The Post-Empire as Political Paradigm
To conceive of the international system in the terms developed above presents the following advantages, which may also serve as concluding remarks:
- It recasts multipolarity in terms that seek to redeem the universalistic instincts of the imperial impulse.
- Our conception also tempers the idea of a ‘balance of power’ and of multipolarity as merely practical goods, introducing the (not really political) notion of an aesthetics of world order, emphasising the beauty of a plurality of civilizational spheres as good in itself.
- Crucially in this regard, we recognize that different spheres constitute not only interactable partners to one another, but categories that can be integrated by one another.
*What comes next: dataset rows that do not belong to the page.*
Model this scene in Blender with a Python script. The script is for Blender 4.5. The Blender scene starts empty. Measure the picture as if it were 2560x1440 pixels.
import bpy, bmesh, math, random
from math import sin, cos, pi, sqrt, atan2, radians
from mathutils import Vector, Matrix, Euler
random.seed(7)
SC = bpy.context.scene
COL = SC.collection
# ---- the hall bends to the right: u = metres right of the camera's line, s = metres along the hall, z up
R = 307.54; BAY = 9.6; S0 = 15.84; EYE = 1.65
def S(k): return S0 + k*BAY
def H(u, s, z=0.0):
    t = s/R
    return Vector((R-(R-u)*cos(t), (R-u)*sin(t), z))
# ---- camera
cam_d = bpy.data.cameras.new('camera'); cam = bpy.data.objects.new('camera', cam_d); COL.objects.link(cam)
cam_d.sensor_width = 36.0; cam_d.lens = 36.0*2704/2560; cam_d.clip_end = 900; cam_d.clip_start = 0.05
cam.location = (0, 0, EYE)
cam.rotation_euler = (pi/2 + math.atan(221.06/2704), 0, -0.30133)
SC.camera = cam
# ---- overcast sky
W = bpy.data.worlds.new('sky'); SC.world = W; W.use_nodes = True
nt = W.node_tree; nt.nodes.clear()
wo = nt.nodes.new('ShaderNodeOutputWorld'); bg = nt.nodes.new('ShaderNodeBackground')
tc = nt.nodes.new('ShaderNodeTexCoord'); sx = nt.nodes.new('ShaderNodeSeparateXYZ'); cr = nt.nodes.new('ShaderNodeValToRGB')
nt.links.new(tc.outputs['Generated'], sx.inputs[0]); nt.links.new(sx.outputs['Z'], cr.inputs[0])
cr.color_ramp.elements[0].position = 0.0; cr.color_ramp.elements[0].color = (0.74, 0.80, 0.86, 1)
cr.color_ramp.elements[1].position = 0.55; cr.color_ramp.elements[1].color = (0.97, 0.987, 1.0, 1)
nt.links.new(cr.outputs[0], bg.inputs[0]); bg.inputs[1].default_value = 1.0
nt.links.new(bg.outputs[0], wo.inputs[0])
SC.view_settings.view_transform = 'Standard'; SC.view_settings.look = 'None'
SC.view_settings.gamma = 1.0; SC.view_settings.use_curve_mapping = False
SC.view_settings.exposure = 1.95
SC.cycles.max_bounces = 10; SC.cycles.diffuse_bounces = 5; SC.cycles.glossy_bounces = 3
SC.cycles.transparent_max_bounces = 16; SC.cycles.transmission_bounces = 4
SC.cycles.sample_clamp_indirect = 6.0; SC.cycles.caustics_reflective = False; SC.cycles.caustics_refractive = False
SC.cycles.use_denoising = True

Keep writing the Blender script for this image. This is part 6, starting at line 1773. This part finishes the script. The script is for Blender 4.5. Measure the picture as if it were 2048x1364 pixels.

This allows for the adoption of certain foreign elements, where such adoption does not lead to a monocultural, homogenising amalgam.
This last point establishes a kind of reciprocity of contributions to world order, refusing to privilege the strictly political. A privileging of the political contributions to the ecumene would view the world as more European than Asian, for example, because its political order is largely based on European paradigms.
By not understanding the international system only in terms of its political structures, then, we are following the so-called English School’s conception of the global order as a society of states whose norms emerge from the practices of its participants, as a tapestry of negotiated outcomes. The international society is moulded by myriad quasi-political and non-political factors, just as a society is. This contrasts with both the Realist school of international relations’ emphasis on state interest as a simple, calculable category, and Liberal Institutionalism’s emphasis on the values represented by international institutions like the UN.
This discussion has sought to provide an alternative to both the repudiation of the imperial past and a chauvinistic apologia of its legacy. In this regard, it responds to a general need for cultural and political renewal through genuine alternatives to prevailing dichotomies, alternatives able to resist absorption into established dialectics.